По-русски три раза меня обняла.

Эту же поэтическую идею развивал во многих своих произведениях Павел Шубин. В стихотворении «Изба у дороги» он рисует трогательно щемящую, удивительную по своей поэтической красочности и проникновенности картину осенней русской природы — время сбора урожая и традиционных крестьянских праздников. Поэт останавливается возле избы — ему хочется увидеть ее полной осеннего богатства и оживления, хочется услышать, как

Укропом и солодом пахнут подвалы,

Брусникой и медом — дубовые кадки.

Как будто откроется праздник с утра нам

Застольем торжественным, словно причастье.

И ляжет на стол караваем румяным

Большое, как мир, деревенское счастье...


Но, рассказывает дальше поэт:

Здесь словно застыла с той боли, с той ночи

Проклятая злоба врага-иноверца,

Оскалом проломов над ними гогочет,

Копытом тупым наступает па сердце...

Довольно! Играют за лесом «катюши»,

Нам больше не спать под родимою крышей,

В январские ночи не слушать, не слушать

Из инея сотканных белых затиший.

Дотлели покоя последние крохи,

А горя и гнева нам хватит надолго:

За нами Россия — изба у дороги

Как клятва на верность солдатскому долгу

Образ избы у Дороги как символ России возникал в поэзии военных лет неоднократно, завершившись поэмой-песней А. Твардовского «Дом у дороги» написанной,

Как плач о родине, как песнь

Ее судьбы суровой

Так, несмотря на боязнь лирики, свойственную некоторым поэтам, лирика успешно пробивала себе путь и занимала в поэзии все большее и большее место — в произведениях М. Исаковского, А. Твардовского, К. Симонова, А. Суркова, С. Щипачева, А. Фатьянова, О. Берггольц, С. Маршака, Н, Рыленкова, Д. Кедрина, С. Наровчатова, М. Львова... Отныне не только ораторское гражданское красноречие, но и многое другое, жившее в душе солдата, оказалось важным и необходимым для поэта Великой Отечественной войны. В первый период войны понятие Родины литературно существовало преимущественно в своей всеобщей форме. Само слово Родина мгновенно вызывало в сознании читателя или слушателя совершенно определенный комплекс патриотических ассоциаций, аналогий и переживаний. В знаменитой песне Вас. Лебедева-Кумача («Идет война священная...»), как мы видели, слово Родина, живет именно в таком качестве. В художественной системе Вас. Лебедева-Кумача, продолжавшей традиции революционных гимнов, подобный символ не лишен был также, вследствие неизбежно пронизывавших его индивидуальных ассоциаций, известной даже многомерности. Поэзия периода войны неоднократно и с большим успехом пользовалась этой удивительной способностью слова насыщаться эмоционально-художественной силой при, казалось бы, минимальной помощи со стороны искусства. Отсюда — огромный агитационный (и художественный) успех произведений, которые сейчас могут показаться безыскусственными, а то и обнаженно-риторическими.

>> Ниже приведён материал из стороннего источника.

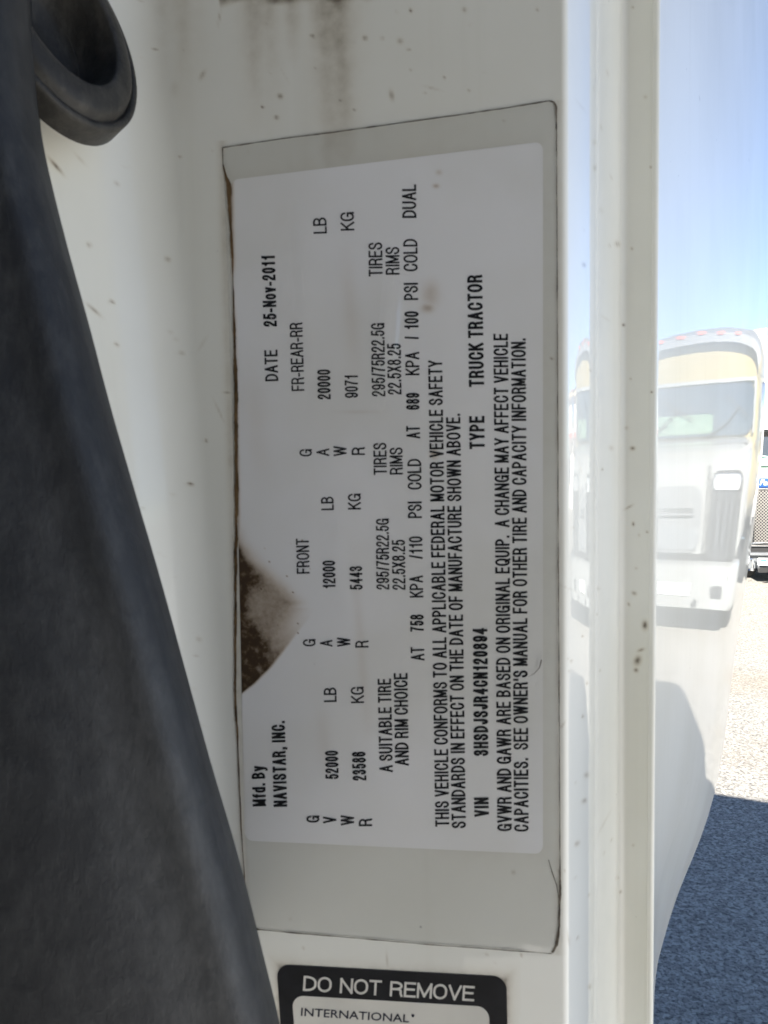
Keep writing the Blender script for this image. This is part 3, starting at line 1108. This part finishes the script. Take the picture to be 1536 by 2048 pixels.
pb = MB()
gr = outline_rows((461, 360), (1086, 283), (1086, 1708), (490, 1681), 17, 210, 480)
nu = len(gr[0])
pd = []
for row in gr:
    for (u, v) in row:
        p = on_plane(u, v, 2.5e-5)
        pb.v.append(p)
        pd.append(paper_dirt(u, v, p))
for j in range(len(gr) - 1):
    for k in range(nu - 1):
        pb.f.append((j * nu + k, (j + 1) * nu + k, (j + 1) * nu + k + 1, j * nu + k + 1))
        pb.m.append(0)
TXT = [
 ('25-Nov-2011', 554, 653, 550, 510.5, 27, 2), ('DATE', 557, 762, 555, 699.5, 26.5, 1), ('FR-REAR-RR', 609, 781.6, 605, 645, 25.7, 0),
 ('LB', 654, 467, 653, 435, 27, 0), ('KG', 709, 461, 708, 424, 27.5, 0), ('TIRES', 765.5, 553, 764.6, 485, 27.8, 0), ('RIMS', 799.3, 549.5, 798.8, 494, 27.8, 0),
 ('DUAL', 833, 436, 832.3, 369, 28.3, 1), ('COLD', 835.7, 542.6, 835, 478, 28.6, 0), ('PSI', 836.6, 600, 836, 565.5, 28.5, 0),
 ('/', 837.6, 678, 837.3, 672, 28, 0), ('100', 837.4, 659, 837, 622.7, 28.3, 1), ('KPA', 839, 750.5, 838.6, 703.7, 28.2, 0),
 ('TRUCK TRACTOR', 968.5, 773.8, 964.6, 549.8, 30.5, 2), ('TYPE', 969.8, 898, 969, 831.8, 30.8, 2),
 ('20000', 661.6, 798.6, 660.7, 739, 26.3, 1), ('9071', 716.3, 795.7, 716, 749.8, 26.5, 0), ('295/75R22.5G', 771, 792.8, 769, 646, 27.2, 0),
 ('22.5X8.25', 803.2, 789, 801.8, 687, 27.6, 0), ('689', 839.2, 819.5, 839, 786, 27, 1), ('AT', 840.5, 876.8, 839.8, 851.4, 27.4, 0),
 ('G', 624, 912.9, 624, 898, 25, 0), ('A', 658.7, 912, 658.7, 897, 25.6, 0), ('W', 693.3, 912, 693, 892, 26, 0), ('R', 730, 910, 730, 894.3, 26.4, 0),
 ('TIRES', 774, 949.6, 773, 885.5, 26.5, 0), ('RIMS', 806, 949, 805.4, 895, 26.3, 0), ('LB', 667.9, 1020, 667.2, 993, 25.2, 0), ('KG', 722, 1019, 721.8, 987, 25.9, 0),
 ('COLD', 843.5, 979, 842.5, 917.8, 28, 0), ('PSI', 844, 1036, 843.5, 1002.7, 27.8, 0), ('/110', 845.4, 1117.6, 844.8, 1072.7, 27, 0), ('KPA', 846.8, 1194.8, 846, 1150.8, 27.2, 0),
 ('758', 847.8, 1263, 847.4, 1229, 27.2, 1), ('AT', 849.3, 1320.7, 848.4, 1293.4, 27.2, 0), ('FRONT', 619.6, 1147, 617.7, 1076.6, 25.8, 0),
 ('12000', 671.4, 1177, 670.4, 1121, 25.6, 1), ('5443', 725.7, 1179, 724.5, 1132, 25.6, 1), ('295/75R22.5G', 778.8, 1179, 777.9, 1037, 26, 0), ('22.5X8.25', 811.2, 1179.5, 810.3, 1079.5, 26.5, 0),
 ('G', 631.4, 1292.4, 631.2, 1277.8, 25.3, 0), ('A', 665, 1293, 665, 1279.7, 25.2, 0), ('W', 700.7, 1293, 700.5, 1274.8, 26.4, 0), ('R', 737.4, 1295, 737.2, 1280.7, 26.8, 0),
 ('LB', 673.4, 1403.8, 673, 1375, 25.4, 0), ('KG', 728.4, 1405.8, 727.7, 1373, 26.2, 0), ('A SUITABLE TIRE', 786, 1543.9, 782.2, 1357, 27, 1), ('AND RIM CHOICE', 818, 1531, 815.2, 1345.6, 27.8, 1),
 ('52000', 677.7, 1557.5, 676.3, 1501, 26.6, 1), ('23586', 733, 1560.5, 731.4, 1502.9, 27.8, 1), ('Mfd. By', 532.6, 1612, 529.6, 1531, 26.8, 2), ('NAVISTAR, INC.', 574.7, 1613, 570, 1441, 27.2, 2),
 ('G', 639, 1645, 639, 1630.8, 26, 1), ('V', 673, 1646, 672.8, 1632.7, 26.8, 1), ('W', 708.5, 1650, 708, 1629.8, 26.6, 1), ('R', 744.6, 1652, 744.3, 1636.6, 26.8, 1),
 ('THIS VEHICLE CONFORMS TO ALL APPLICABLE FEDERAL MOTOR VEHICLE SAFETY', 898.8, 1653, 884.5, 720.5, 28.2, 1),
 ('STANDARDS IN EFFECT ON THE DATE OF MANUFACTURE SHOWN ABOVE.', 932, 1656, 920.6, 827, 28.6, 1),
 ('VIN', 978, 1633, 977.3, 1594.6, 29.3, 2), ('3HSDJSJR4CN120894', 977, 1511.6, 975, 1256, 29.6, 2),
 ('GVWR AND GAWR ARE BASED ON ORIGINAL EQUIP.  A CHANGE MAY AFFECT VEHICLE', 1023.8, 1662, 1016, 667.6, 29.2, 1),
 ("CAPACITIES.  SEE OWNER'S MANUAL FOR OTHER TIRE AND CAPACITY INFORMATION.", 1057.5, 1663, 1051.5, 676.4, 29.4, 1),
]
for rec in TXT:
    put_text(pb, *rec[:6], bold=rec[6])
pd += [0.0] * (len(pb.v) - len(pd))
paper = pb.build('printed_sheet', [M_paper, M_ink], None, angle=0, attr={'dirt': pd})
lchild(paper, cert, LM)

# clear film with rolled, grimy rim
FQ = ((447, 295), (1112, 203), (1117, 1906), (497, 1857))
fb = MB()
gr = outline_rows(*FQ, 14, 130, 300)
nu = len(gr[0])
def ridge(u, v, ax, ay, bx, by, wd, h):
    dx, dy = bx - ax, by - ay
    t = ((u - ax) * dx + (v - ay) * dy) / (dx * dx + dy * dy)
    if t < -.1 or t > 1.1:
        return 0
    dd = ((u - ax) * dy - (v - ay) * dx) / math.hypot(dx, dy)
    return h * math.exp(-(dd / wd) ** 2) * max(0, math.sin(math.pi * min(1, max(0, t))))
for row in gr:
    for (u, v) in row:
        p = on_plane(u, v)
        h = 1.7e-4 + 2.2e-5 * noise.noise(p * 90)
        h += ridge(u, v, 800, 455, 772, 850, 15, 1.15e-3)
        h += ridge(u, v, 600, 380, 640, 760, 15, 0.95e-3)
        h += ridge(u, v, 668, 1020, 735, 1330, 20, 1.1e-3)
        h += ridge(u, v, 1087, 300, 1087, 1700, 8, 0.6e-4)
        fb.v.append(p + NL * h)
for j in range(len(gr) - 1):
    for k in range(nu - 1):
        fb.f.append((j * nu + k, (j + 1) * nu + k, (j + 1) * nu + k + 1, j * nu + k + 1))
        fb.m.append(0)
def ribbon(b, pts, wfun, off, mi):
    """irregular line of dirt through photo points"""
    dens = []
    for (x0, y0), (x1, y1) in zip(pts, pts[1:]):
        m_ = max(1, int(math.hypot(x1 - x0, y1 - y0) / 3))
        for k in range(m_):
            dens.append((x0 + (x1 - x0) * k / m_, y0 + (y1 - y0) * k / m_))
    dens.append(pts[-1])
    vs = []
    N = len(dens)
    for i, (x, y) in enumerate(dens):
        xa, ya = dens[max(0, i - 1)]
        xb, yb = dens[min(N - 1, i + 1)]
        L = math.hypot(xb - xa, yb - ya) or 1
        nx, ny = -(yb - ya) / L, (xb - xa) / L
        w = wfun(i / (N - 1), x, y)
        j1 = .7 * noise.noise(Vector((x * .023, y * .023, 3.1))) + .45 * noise.noise(Vector((x * .19, y * .19, 3.1)))
        j2 = .7 * noise.noise(Vector((x * .027, y * .027, 9.7))) + .45 * noise.noise(Vector((x * .21, y * .21, 9.7)))
        vs.append(on_plane(x + nx * w * (.5 + .45 * j1), y + ny * w * (.5 + .45 * j1), off))
        vs.append(on_plane(x - nx * w * (.5 + .45 * j2), y - ny * w * (.5 + .45 * j2), off))
    fs = [(2 * i, 2 * i + 1, 2 * i + 3, 2 * i + 2) for i in range(N - 1)]
    b.add(vs, fs, mi)
ribbon(fb, [(447, 330), (446, 296), (560, 279), (700, 261), (880, 236), (1000, 219), (1060, 209), (1098, 203), (1108, 206), (1112, 216), (1113, 260)],
       lambda t, x, y: 1.9 + 1.6 * noise.noise(Vector((x * .05, y * .05, 0))) + (2.0 if x > 1100 else 0), 2.2e-4, 1)
ribbon(fb, [(447, 330), (452, 350), (457, 370), (460, 420), (466, 520), (469, 640), (473, 800), (474, 1010), (472, 1200), (471, 1390), (476, 1480), (483, 1650), (490, 1760), (497, 1855)],
       lambda t, x, y: interp([(330, 2.5), (372, 9), (400, 6), (515, 5), (560, 1.4), (610, 3.5), (760, 6.5), (1010, 7), (1390, 4), (1430, 5), (1500, 2.4), (1855, 1.6)], y), 2.1e-4, 2)
ribbon(fb, [(1113, 260), (1115, 700), (1117, 1200), (1119, 1500), (1120, 1760), (1119, 1850), (1113, 1888), (1104, 1904)],
       lambda t, x, y: 1.6 + 1.3 * noise.noise(Vector((3, y * .02, 0))) + 3.0 * sstep(1700, 1800, y), 2.2e-4, 1)
ribbon(fb, [(493, 1853), (520, 1858), (580, 1864), (700, 1874), (860, 1888), (1000, 1898), (1104, 1906)],
       lambda t, x, y: 1.7 + 1.0 * noise.noise(Vector((x * .03, 2, 0))) + (9.0 * sstep(525, 496, x)), 2.2e-4, 1)
ribbon(fb, [(1097, 1718), (1104, 1742), (1113, 1768), (1118, 1800)], lambda t, x, y: 1.3 * math.sin(math.pi * min(1, t + .1)) + .5, 2.4e-4, 1)
ribbon(fb, [(1083, 1318), (1079, 1334), (1068, 1346), (1056, 1352)], lambda t, x, y: 2.2 * (1 - t) + .3, 5.5e-4, 1)
film = fb.build('clear_film', [M_film, M_grime, M_browngrime], None, angle=0)
lchild(film, cert, LM)

# --- black bordered warning label below
WC = on_plane(785, 2000)
WM = Matrix.Translation(WC)
warn = thing('warning_label', 'small black bordered label reading DO NOT REMOVE below the large white label', 'label', WM)
wb = MB()
def quad_sheet(b, Q, rad, off, mi):
    gr = outline_rows(*Q, rad, 24, 40)
    n_ = len(gr[0])
    base = len(b.v)
    vs = [on_plane(u, v, off) for row in gr for (u, v) in row]
    fs = [(j * n_ + k, (j + 1) * n_ + k, (j + 1) * n_ + k + 1, j * n_ + k + 1) for j in range(len(gr) - 1) for k in range(n_ - 1)]
    b.add(vs, fs, mi)
quad_sheet(wb, ((553, 1928), (1013, 1953), (1022, 2420), (584, 2390)), 26, 6e-5, 0)
quad_sheet(wb, ((584, 1990), (978, 2013), (986, 2390), (612, 2362)), 24, 1.0e-4, 1)
put_text(wb, 'DO  NOT  REMOVE', 606, 1981, 948, 2002, 30.5, 1, 1.2e-4, 2)
put_print(wb, 'INTERNATIONAL', 602, 2030.5, 818, 2044, 15.5, 2, 1.4e-4, 3)
put_print(wb, "'", 822, 2044.2, 828, 2044.6, 16.0, 1, 1.4e-4, 3)
ws = wb.build('printed_sheet', [M_stickblack, M_stickwhite, M_stickgrey, M_bluedink], None, angle=0)
lchild(ws, warn, WM)

# ------------------------------------------------------------------ parked trucks in the lot
def placed(x, y, yaw):
    """local frame: x right along the front, -y towards us, z up"""
    return Matrix.Translation((x, y, 0)) @ Matrix.Rotation(yaw, 4, 'Z')
def part(parent, name, mat, b, **kw):
    o = b.build(name, mat, None, **kw)
    o.parent = parent
    return o
def ring_xz(y, x0, z0, x1, z1, r, n=5):
    return [(x, y, z) for x, z in rrect(x0, z0, x1, z1, r, n)]
def front_panel(b, x0, z0, x1, z1, r, y, th=0.03, mi=0):
    """a rounded plate whose face looks towards -y"""
    o1 = rrect(x0, z0, x1, z1, r)
    rings = [[(x, y + th, z) for x, z in o1], [(x, y + th * .3, z) for x, z in o1],
             [(x0 + (x - x0) * 1 if False else x + (-.008 if x > (x0 + x1) / 2 else .008), y, z + (-.008 if z > (z0 + z1) / 2 else .008)) for x, z in o1]]
    b.loft(rings, mi)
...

Однако, как и многие другие ключевые образы военной лирики, образ Родины становится в стихах поэтов конкретнее, автобиографичное, а значит, и лиричнее. Сделались, например, популярными строчки К. Симонова о «клочке земли», припавшем «к трем березам». Взор художника продолжительнее и пристальнее вглядывается в многочисленные подробности, из которых с закономерной постепенностью формируется чувство патриотизма. Поэтическое зрение, одним словом, стало более внимательным к подробностям родной земли, к «малой родине», которая, как известно, впервые дает жизнь гражданскому сознанию и чувству.

Большое место занимала в лирической и публицистической поэзии Великой Отечественной войны песня – в самых различных ее разновидностях: наряду с лирическими песнями о любви, о разлуке, об ожидании встречи широко развивались песни маршевые, песни–гимны, произведения высокого гражданского звучания, а также шуточные, рождавшиеся в минуты затишья и краткого отдыха. Нередко песни создавались для какой-либо одной дивизии или полка; написанные в большинстве случаев самодеятельными авторами, они становились постоянной принадлежностью того или иного воинского соединения, и ими дорожили.

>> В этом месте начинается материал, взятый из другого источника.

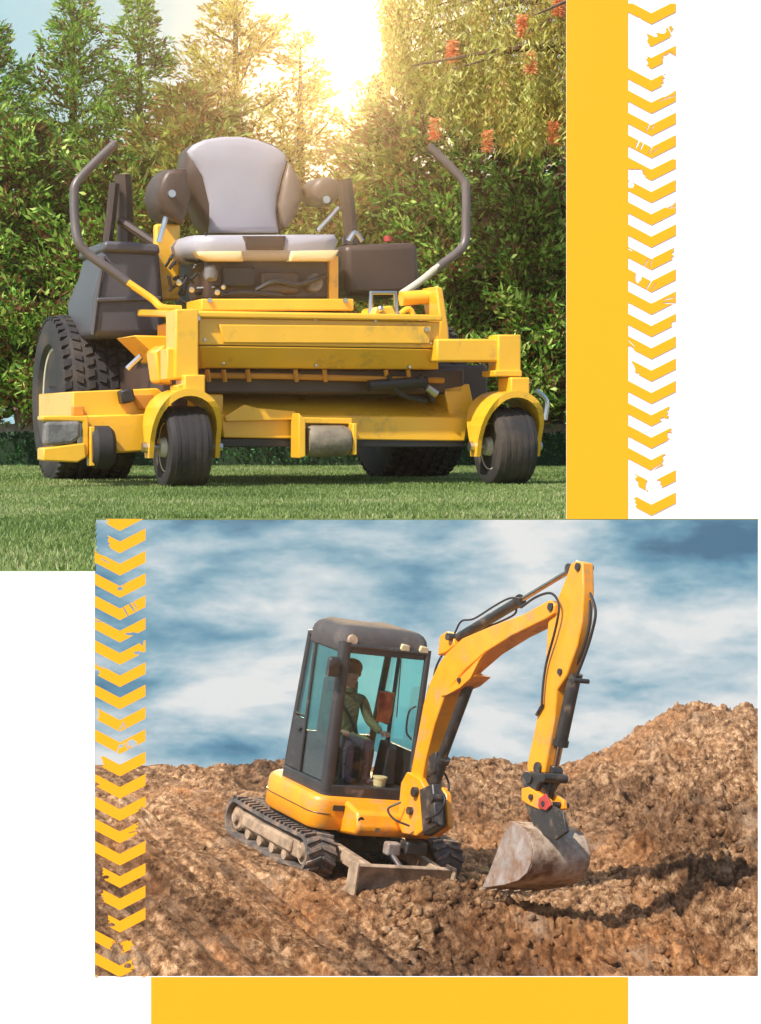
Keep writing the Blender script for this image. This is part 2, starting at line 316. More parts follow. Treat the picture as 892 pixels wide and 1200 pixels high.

Потребность в песнях различного характера была па фронте (и в тылу военных лет) очень велика. Композиторы и поэты не могли не видеть, с какой настойчивостью искала себе выражения в задушевном напевном слове человеческая душа.

Как уже говорилось, тон песне задала любимая всем народом «Священная война» Вас. Лебедева-Кумача и А. Александрова.

Однако в первый год войны широко звучали и старые лирические песни довоенных дет, вплоть до сентиментального «Синего платочка», вскоре, однако, переделанного на военный лад для певицы К. Шульженко. Такие песни охотно пели в землянках под гармонь или гитару. Правда, их текст не всегда подходил к новой, фронтовой обстановке, но какую-то часть чувств и переживаний они все-таки выражали, а главное — напоминали о мирном, довоенном прошлом, где остались дом, счастье, любовь, семья. Магической силой воспоминаний и личных ассоциаций эти отзвучавшие и, казалось бы, уже сгоревшие на воине мелодии.